Il diritto di portare armi, tuttavia, è proprio la Costituzione, a garantirlo. È scritto nel famoso “secondo emendamento”. Nei singoli Stati vi sono forti differenze nelle leggi che disciplinano la materia. In Illinois, ad esempio, è vietato portare armi nascoste: è l’unico Stato che lo prevede e non è forse un caso, dato che la principale area metropolitana di Chicago è una tra le più violente del Paese. Illinois a parte, le maggiori differenziazioni tra gli Stati sono sulle modalità di rilascio della licenza del porto d’armi, con alcuni, come New York, California, Massachusetts, che prevedono limiti piuttosto stringenti ed altri (Florida, ma anche Kansas, Utah, Texas), dove è molto più semplice poter comprare armi.

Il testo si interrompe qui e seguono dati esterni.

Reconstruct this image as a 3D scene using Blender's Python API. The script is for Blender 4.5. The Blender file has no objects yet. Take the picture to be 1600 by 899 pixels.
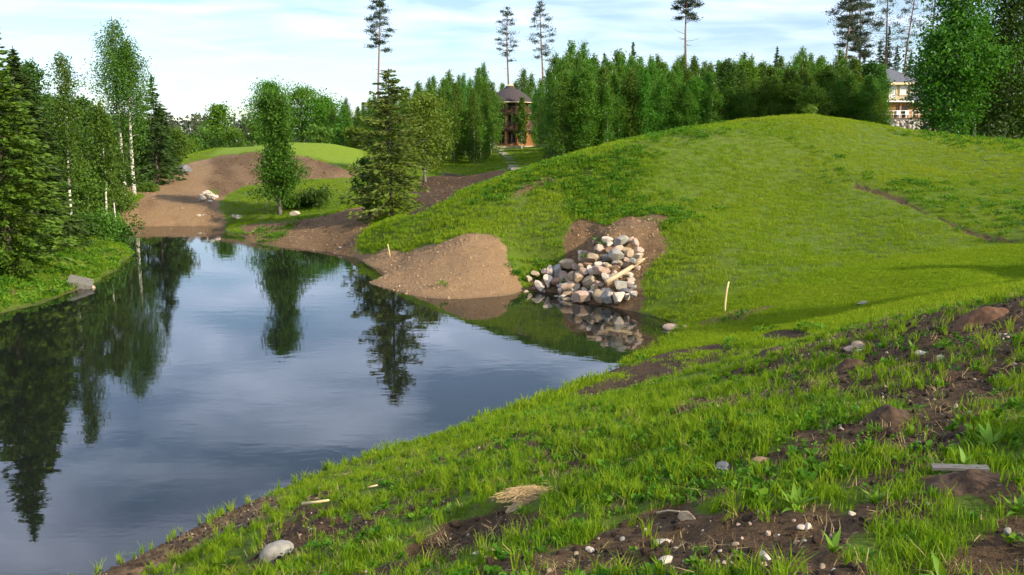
import bpy, bmesh, math, random
import numpy as np
from mathutils import Vector, Matrix

# ------------------------------------------------------------------ camera
scene = bpy.context.scene
COL = scene.collection
W_PX, H_PX, F_PX = 1600.0, 899.0, 1386.0
CAM_Z = 6.0
PITCH = math.atan((449.5 - 222.0) / F_PX)
cam_data = bpy.data.cameras.new('camera')
cam = bpy.data.objects.new('camera', cam_data)
COL.objects.link(cam)
cam.location = (0, 0, CAM_Z)
cam.rotation_euler = (math.pi / 2 - PITCH, 0, 0)
cam_data.sensor_width = 36.0
cam_data.lens = 36.0 * F_PX / W_PX
cam_data.clip_start = 0.1
cam_data.clip_end = 5000
scene.camera = cam

# ------------------------------------------------------------------ light
SUN_AZ = Vector((0.79, -0.61, 0)).normalized()      # horizontal direction towards the sun
SUN_EL = math.radians(28)
world = bpy.data.worlds.new('World')
scene.world = world
world.use_nodes = True
wn, wl = world.node_tree.nodes, world.node_tree.links
wn.clear()
w_out = wn.new('ShaderNodeOutputWorld')
w_bg = wn.new('ShaderNodeBackground')
w_bg.inputs['Strength'].default_value = 0.11
sky = wn.new('ShaderNodeTexSky')
sky.sky_type = 'NISHITA'
sky.sun_disc = False
sky.sun_elevation = SUN_EL
sky.sun_rotation = math.atan2(SUN_AZ.x, SUN_AZ.y)
sky.altitude = 100
sky.air_density = 1.0
sky.dust_density = 0.3
sky.ozone_density = 2.5
# broken cloud layer on a flat ceiling, fading into a pale veil towards the horizon
tc = wn.new('ShaderNodeTexCoord')
sep = wn.new('ShaderNodeSeparateXYZ')
wl.new(tc.outputs['Generated'], sep.inputs[0])
def wmath(op, a, b=None, clamp=False):
    n = wn.new('ShaderNodeMath'); n.operation = op; n.use_clamp = clamp
    for i, v in enumerate((a, b)):
        if v is None: continue
        if hasattr(v, 'is_linked'): wl.new(v, n.inputs[i])
        else: n.inputs[i].default_value = v
    return n.outputs[0]
zz = wmath('MAXIMUM', sep.outputs['Z'], 0.0)
den = wmath('ADD', zz, 0.10)
cx = wmath('DIVIDE', sep.outputs['X'], den)
cy = wmath('DIVIDE', sep.outputs['Y'], den)
cmb = wn.new('ShaderNodeCombineXYZ')
wl.new(wmath('MULTIPLY', cx, 0.75), cmb.inputs[0]); wl.new(cy, cmb.inputs[1])
nz = wn.new('ShaderNodeTexNoise'); nz.inputs['Scale'].default_value = 2.2
nz.inputs['Detail'].default_value = 7; nz.inputs['Roughness'].default_value = 0.50
nz.inputs['Distortion'].default_value = 0.35
wl.new(cmb.outputs[0], nz.inputs['Vector'])
ramp = wn.new('ShaderNodeValToRGB')
ramp.color_ramp.elements[0].position = 0.38; ramp.color_ramp.elements[1].position = 0.68
wl.new(nz.outputs['Fac'], ramp.inputs[0])
CLOUD_AMT = wmath('ADD', wmath('MULTIPLY', ramp.outputs[0], 0.66), 0.08)
mixc = wn.new('ShaderNodeMix'); mixc.data_type = 'RGBA'
wl.new(CLOUD_AMT, mixc.inputs['Factor'])
wl.new(sky.outputs[0], mixc.inputs['A'])
# thin veil low down, fuller sunlit cloud higher up (as the pond mirrors it)
cl = wn.new('ShaderNodeMix'); cl.data_type = 'RGBA'
wl.new(wmath('MULTIPLY', wmath('SUBTRACT', zz, 0.06), 4.0, True), cl.inputs['Factor'])
cl.inputs['A'].default_value = (5.5, 6.35, 8.0, 1); cl.inputs['B'].default_value = (12.6, 13.8, 17.2, 1)
wl.new(cl.outputs['Result'], mixc.inputs['B'])
wl.new(mixc.outputs['Result'], w_bg.inputs['Color'])
wl.new(w_bg.outputs[0], w_out.inputs[0])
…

Spiegava all’epoca sempre Antonio Caputo: “Il tema è controverso: la maggioranza dei cittadini americani è gelosa del diritto sancito nel secondo emendamento e non è disposta a rinunciarvi. Sul punto si possono vincere o perdere le elezioni: ne sa qualcosa Bill Clinton, che, approdato alla Casa Bianca a seguito delle presidenziali del 1992, e potendo contare su un Congresso a maggioranza democratica, a causa principalmente di due questioni, la riforma sanitaria e la messa al bando dei fucili da caccia, (gli anni passano, i temi restano) subì una sconfitta pesantissima alle elezioni di mid term del 1994, con la perdita della maggioranza per i Democratici in entrambi i rami del Parlamento”. Un rischio che, a seguito dell’ennesima strage, Obama (forte del secondo mandato e non più in cerca di conferme) potrebbe anche essere disposto a correre.